Wer lieber in ein Wahllokal geht, kann das am Abstimmungstag an insgesamt 201 Orten in der Hansestadt tun, die in den Wahlunterlagen aufgelistet sind. "Anders als bei der Bundestagswahl ist man bei dem Volksentscheid nicht auf einen Ort festgelegt" , sagt Asmus Rösler. "Niemand ist gezwungen, zu seinem nächstgelegenen Wahllokal zu gehen." Erfahrungsgemäß würden jedoch die meisten die Briefwahl bevorzugen. "Wir rechnen mit einem Rücklauf von rund 600 000 Briefen und dann noch einmal mit 100 000 Menschen, die in ein Wahllokal gehen werden", so Asmus Rösler.

Was ist, wenn ich am Wahltag krank bin, aber noch nicht abgestimmt habe?

"Die Wahl ist ein höchstpersönliches Recht und nicht übertragbar", so Rösler. Das heißt im Klartext: Wer krank wird, kann keine andere Person mit der Wahl beauftragen. Die einzige Option ist in diesem Fall, die Briefwahlunterlagen im Krankenbett auszufüllen und dann verschlossen im roten Umschlag von einer Person des Vertrauens zum zuständigen Bezirksamt bringen zu lassen - und nur dorthin. Denn die Wahllokale nehmen die Briefwahlunterlagen nicht an. Eine nachträgliche Wahl ist ebenfalls nicht mehr möglich.

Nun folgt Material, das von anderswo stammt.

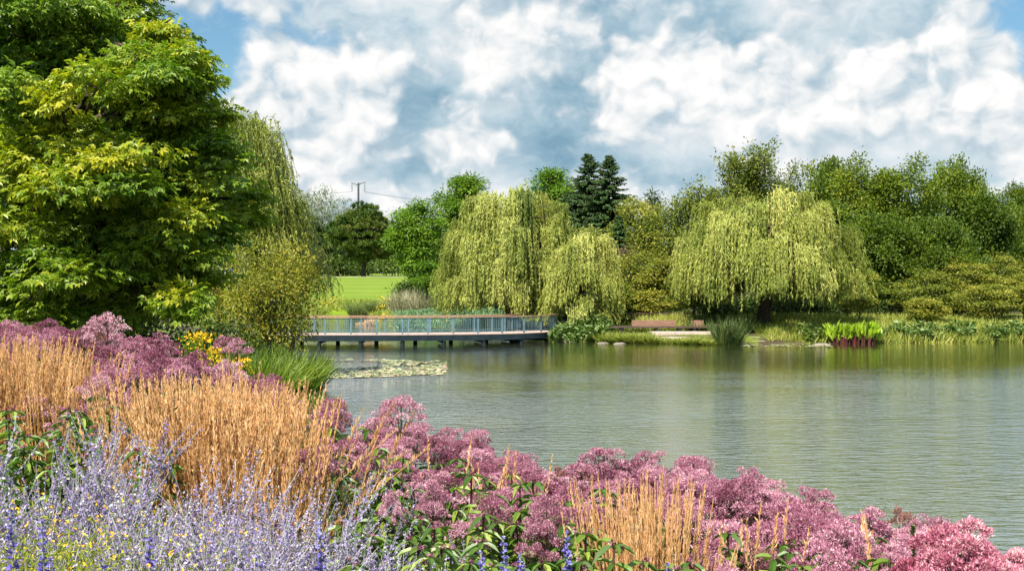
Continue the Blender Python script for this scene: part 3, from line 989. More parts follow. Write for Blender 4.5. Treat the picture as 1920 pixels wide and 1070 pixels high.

Wann werden alle Wahlzettel ausgezählt sein?

"Wir hoffen, dass das vorläufige Ergebnis noch am Wahltag bis 23 Uhr vorliegt", sagt Asmus Rösler. Das bedeutet, dass alle Wahlhelfer in den Bezirksämtern rund fünf Stunden für die Auszählung brauchen. Erst um punkt 18 Uhr wird am Wahltag damit begonnen - auch die Briefwahlumschläge werden erst dann geöffnet. Mehrere Tausend Wahlhelfer werden dafür im Einsatz sein - die meisten allerdings keine Ehrenämtler, sondern Beschäftigte aus der Verwaltung. Mit dem amtlichen Endergebnis rechnet Rösler dann am übernächsten Dienstag nach der Wahl.